WHAT IS BEING ASKED ▸ Set all the material down again unchanged, without the pictures.

## Start SOURCE DATA

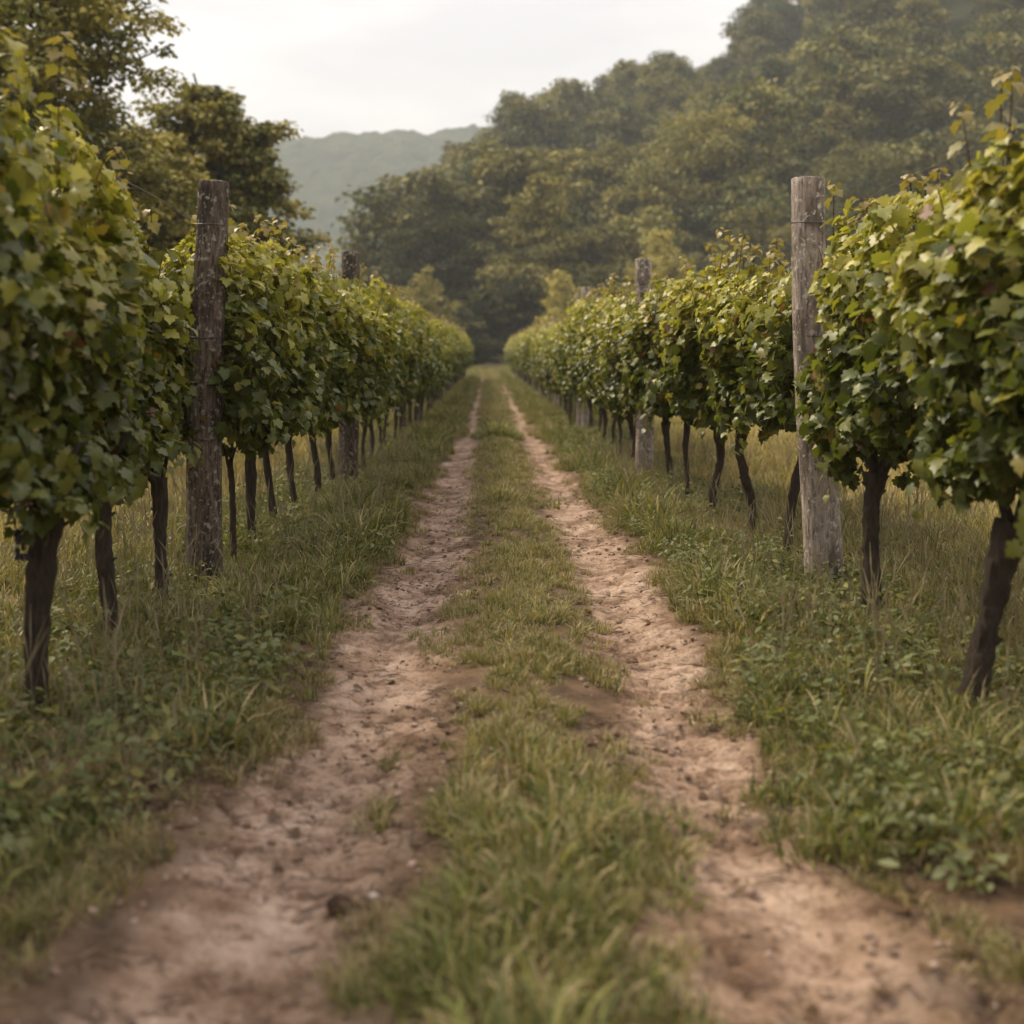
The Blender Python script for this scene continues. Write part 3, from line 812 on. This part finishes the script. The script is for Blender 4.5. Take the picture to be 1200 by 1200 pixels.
# woods on the slope: every tree its own object
HT = [tree_meshes(60 + k, 14 + (k % 3), 6.4 + .6 * (k % 2), 14000, .5, .05, 30, [-.1, .1, .28, .0, .3, .12][k], dk=1.1, upr=.3, cw=1.35, flat=.5) for k in range(6)]
kinds = ['dark green', 'dull green', 'olive', 'grey green', 'yellowish olive', 'mid green']
cnt = 0
hr = np.random.default_rng(99)
yy = 122.
while yy < 350:
    step = 10.8 + (yy - 120) * .024
    xx_ = px(440, yy) + hr.uniform(0, step)
    while xx_ < px(1290, yy):
        X_, Y_ = xx_ + hr.normal(0, 1.6), yy + hr.normal(0, 1.8)
        g_ = float(ground_h(X_, Y_))
        v_ = 418 - (g_ + 13 - 1.2) * 1365 / Y_
        if v_ > -170 and cnt < 290 and g_ > 1.0:
            k = int(hr.integers(0, 6)); s_ = hr.choice([.72, .85, 1.0, 1.15, 1.32]) * hr.uniform(.93, 1.07)
            where = 'low on' if g_ < 25 else ('high on' if g_ > 60 else 'halfway up')
            tree(X_, Y_, HT[k], f'{kinds[k]} round crowned tree among many {where} the wooded slope', s_, hr.uniform(0, 6.28), 'trees covering the wooded slope', sz=s_ * hr.uniform(.85, 1.15))
            cnt += 1
        xx_ += step * hr.uniform(.85, 1.2)
    yy += step * .92
print("slope trees", cnt)

# ------------------------------------------------------------------ grass and ground litter
def coll(name, meshes):
    c = bpy.data.collections.new(name)
    for i, me in enumerate(meshes):
        o = bpy.data.objects.new(f"{name}_{chr(97 + i)}", me); c.objects.link(o)
    return c

def gn_scatter(name, P, rot, scl, idx, coll_, label):
    me = bpy.data.meshes.new(name); n = len(P)
    me.vertices.add(n); me.vertices.foreach_set('co', np.asarray(P, np.float32).ravel())
    a = me.attributes.new('rot', 'FLOAT_VECTOR', 'POINT'); a.data.foreach_set('vector', np.asarray(rot, np.float32).ravel())
    a = me.attributes.new('scl', 'FLOAT_VECTOR', 'POINT'); a.data.foreach_set('vector', np.asarray(scl, np.float32).ravel())
    a = me.attributes.new('pick', 'INT', 'POINT'); a.data.foreach_set('value', np.asarray(idx, np.int32))
    o = link(name, me)
    g = bpy.data.node_groups.new(name, 'GeometryNodeTree')
    g.interface.new_socket('Geometry', in_out='INPUT', socket_type='NodeSocketGeometry')
    g.interface.new_socket('Geometry', in_out='OUTPUT', socket_type='NodeSocketGeometry')
    gi = g.nodes.new('NodeGroupInput'); go = g.nodes.new('NodeGroupOutput')
    ip = g.nodes.new('GeometryNodeInstanceOnPoints'); ci = g.nodes.new('GeometryNodeCollectionInfo')
    ci.inputs['Collection'].default_value = coll_; ci.inputs['Separate Children'].default_value = True; ci.inputs['Reset Children'].default_value = True
    def na(nm, ty):
        q = g.nodes.new('GeometryNodeInputNamedAttribute'); q.data_type = ty; q.inputs['Name'].default_value = nm; return q.outputs['Attribute']
    ip.inputs['Pick Instance'].default_value = True
    lk = g.links.new
    lk(gi.outputs[0], ip.inputs['Points']); lk(ci.outputs[0], ip.inputs['Instance'])
    lk(na('pick', 'INT'), ip.inputs['Instance Index'])
    e2r = g.nodes.new('FunctionNodeEulerToRotation'); lk(na('rot', 'FLOAT_VECTOR'), e2r.inputs[0]); lk(e2r.outputs[0], ip.inputs['Rotation'])
    lk(na('scl', 'FLOAT_VECTOR'), ip.inputs['Scale'])
    lk(ip.outputs[0], go.inputs[0])
    md = o.modifiers.new('scatter', 'NODES'); md.node_group = g
    tag(o, label, kind='stuff')
    return o

def tuft(seed, nb, ln, wd, rad, cols_, droop=1., dry=.12, seg=5):
    """one grass tuft of arching blades, unit metres"""
    r = np.random.default_rng(seed)
    V = []; F = []; C = []; o = 0
    for i in range(nb):
        a = r.uniform(0, 6.283); rr = rad * math.sqrt(r.random())
        b = np.array([math.cos(a) * rr, math.sin(a) * rr, -.01])
        az = a + r.normal(0, 1.2); l = ln * r.uniform(.45, 1.1)
        lean = r.uniform(.3, 1.45) * droop; w_ = wd * r.uniform(.6, 1.3)
        hd = np.array([math.cos(az), math.sin(az), 0]); sd = np.array([-hd[1], hd[0], 0])
        tw = r.normal(0, .5)
        t = np.linspace(0, 1, seg + 1)
        ang = lean * .25 + lean * 1.5 * t**1.5
        dx = np.concatenate([[0], np.cumsum(np.sin(ang[:-1])) / seg]) * l
        dz = np.concatenate([[0], np.cumsum(np.cos(ang[:-1])) / seg]) * l
        c = b + dx[:, None] * hd + dz[:, None] * np.array([0, 0, 1])
        wv = w_ * (1 - t**2.2) + .0004
        sv = np.cos(tw * t)[:, None] * sd + np.sin(tw * t)[:, None] * np.array([0, 0, 1.])
        lft = c - sv * wv[:, None] * .5; rgt = c + sv * wv[:, None] * .5
        V += [lft, rgt]; n = seg + 1
        for k in range(seg): F.append((o + k, o + n + k, o + n + k + 1, o + k + 1))
        q = r.random()
        col = np.array((.45, .35, .19)) * r.uniform(.45, 1.1) if q < dry else np.asarray(cols_[int(r.integers(len(cols_)))]) * r.uniform(.75, 1.25)
        cc = np.repeat(col[None], n, 0)
        cc = lerp(cc, np.array((.26, .2, .09)), (t[:, None]**3) * .35)
        C += [cc, cc]; o += 2 * n
    return new_mesh("tuft", np.concatenate(V), np.array(F), M_GRASS, False, np.concatenate(C))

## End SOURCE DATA

ANSWER FOR THE TASK ▸
The Blender Python script for this scene continues. Write part 3, from line 812 on. This part finishes the script. The script is for Blender 4.5. Take the picture to be 1200 by 1200 pixels.
# woods on the slope: every tree its own object
HT = [tree_meshes(60 + k, 14 + (k % 3), 6.4 + .6 * (k % 2), 14000, .5, .05, 30, [-.1, .1, .28, .0, .3, .12][k], dk=1.1, upr=.3, cw=1.35, flat=.5) for k in range(6)]
kinds = ['dark green', 'dull green', 'olive', 'grey green', 'yellowish olive', 'mid green']
cnt = 0
hr = np.random.default_rng(99)
yy = 122.
while yy < 350:
    step = 10.8 + (yy - 120) * .024
    xx_ = px(440, yy) + hr.uniform(0, step)
    while xx_ < px(1290, yy):
        X_, Y_ = xx_ + hr.normal(0, 1.6), yy + hr.normal(0, 1.8)
        g_ = float(ground_h(X_, Y_))
        v_ = 418 - (g_ + 13 - 1.2) * 1365 / Y_
        if v_ > -170 and cnt < 290 and g_ > 1.0:
            k = int(hr.integers(0, 6)); s_ = hr.choice([.72, .85, 1.0, 1.15, 1.32]) * hr.uniform(.93, 1.07)
            where = 'low on' if g_ < 25 else ('high on' if g_ > 60 else 'halfway up')
            tree(X_, Y_, HT[k], f'{kinds[k]} round crowned tree among many {where} the wooded slope', s_, hr.uniform(0, 6.28), 'trees covering the wooded slope', sz=s_ * hr.uniform(.85, 1.15))
            cnt += 1
        xx_ += step * hr.uniform(.85, 1.2)
    yy += step * .92
print("slope trees", cnt)

# ------------------------------------------------------------------ grass and ground litter
def coll(name, meshes):
    c = bpy.data.collections.new(name)
    for i, me in enumerate(meshes):
        o = bpy.data.objects.new(f"{name}_{chr(97 + i)}", me); c.objects.link(o)
    return c

def gn_scatter(name, P, rot, scl, idx, coll_, label):
    me = bpy.data.meshes.new(name); n = len(P)
    me.vertices.add(n); me.vertices.foreach_set('co', np.asarray(P, np.float32).ravel())
    a = me.attributes.new('rot', 'FLOAT_VECTOR', 'POINT'); a.data.foreach_set('vector', np.asarray(rot, np.float32).ravel())
    a = me.attributes.new('scl', 'FLOAT_VECTOR', 'POINT'); a.data.foreach_set('vector', np.asarray(scl, np.float32).ravel())
    a = me.attributes.new('pick', 'INT', 'POINT'); a.data.foreach_set('value', np.asarray(idx, np.int32))
    o = link(name, me)
    g = bpy.data.node_groups.new(name, 'GeometryNodeTree')
    g.interface.new_socket('Geometry', in_out='INPUT', socket_type='NodeSocketGeometry')
    g.interface.new_socket('Geometry', in_out='OUTPUT', socket_type='NodeSocketGeometry')
    gi = g.nodes.new('NodeGroupInput'); go = g.nodes.new('NodeGroupOutput')
    ip = g.nodes.new('GeometryNodeInstanceOnPoints'); ci = g.nodes.new('GeometryNodeCollectionInfo')
    ci.inputs['Collection'].default_value = coll_; ci.inputs['Separate Children'].default_value = True; ci.inputs['Reset Children'].default_value = True
    def na(nm, ty):
        q = g.nodes.new('GeometryNodeInputNamedAttribute'); q.data_type = ty; q.inputs['Name'].default_value = nm; return q.outputs['Attribute']
    ip.inputs['Pick Instance'].default_value = True
    lk = g.links.new
    lk(gi.outputs[0], ip.inputs['Points']); lk(ci.outputs[0], ip.inputs['Instance'])
    lk(na('pick', 'INT'), ip.inputs['Instance Index'])
    e2r = g.nodes.new('FunctionNodeEulerToRotation'); lk(na('rot', 'FLOAT_VECTOR'), e2r.inputs[0]); lk(e2r.outputs[0], ip.inputs['Rotation'])
    lk(na('scl', 'FLOAT_VECTOR'), ip.inputs['Scale'])
    lk(ip.outputs[0], go.inputs[0])
    md = o.modifiers.new('scatter', 'NODES'); md.node_group = g
    tag(o, label, kind='stuff')
    return o

def tuft(seed, nb, ln, wd, rad, cols_, droop=1., dry=.12, seg=5):
    """one grass tuft of arching blades, unit metres"""
    r = np.random.default_rng(seed)
    V = []; F = []; C = []; o = 0
    for i in range(nb):
        a = r.uniform(0, 6.283); rr = rad * math.sqrt(r.random())
        b = np.array([math.cos(a) * rr, math.sin(a) * rr, -.01])
        az = a + r.normal(0, 1.2); l = ln * r.uniform(.45, 1.1)
        lean = r.uniform(.3, 1.45) * droop; w_ = wd * r.uniform(.6, 1.3)
        hd = np.array([math.cos(az), math.sin(az), 0]); sd = np.array([-hd[1], hd[0], 0])
        tw = r.normal(0, .5)
        t = np.linspace(0, 1, seg + 1)
        ang = lean * .25 + lean * 1.5 * t**1.5
        dx = np.concatenate([[0], np.cumsum(np.sin(ang[:-1])) / seg]) * l
        dz = np.concatenate([[0], np.cumsum(np.cos(ang[:-1])) / seg]) * l
        c = b + dx[:, None] * hd + dz[:, None] * np.array([0, 0, 1])
        wv = w_ * (1 - t**2.2) + .0004
        sv = np.cos(tw * t)[:, None] * sd + np.sin(tw * t)[:, None] * np.array([0, 0, 1.])
        lft = c - sv * wv[:, None] * .5; rgt = c + sv * wv[:, None] * .5
        V += [lft, rgt]; n = seg + 1
        for k in range(seg): F.append((o + k, o + n + k, o + n + k + 1, o + k + 1))
        q = r.random()
        col = np.array((.45, .35, .19)) * r.uniform(.45, 1.1) if q < dry else np.asarray(cols_[int(r.integers(len(cols_)))]) * r.uniform(.75, 1.25)
        cc = np.repeat(col[None], n, 0)
        cc = lerp(cc, np.array((.26, .2, .09)), (t[:, None]**3) * .35)
        C += [cc, cc]; o += 2 * n
    return new_mesh("tuft", np.concatenate(V), np.array(F), M_GRASS, False, np.concatenate(C))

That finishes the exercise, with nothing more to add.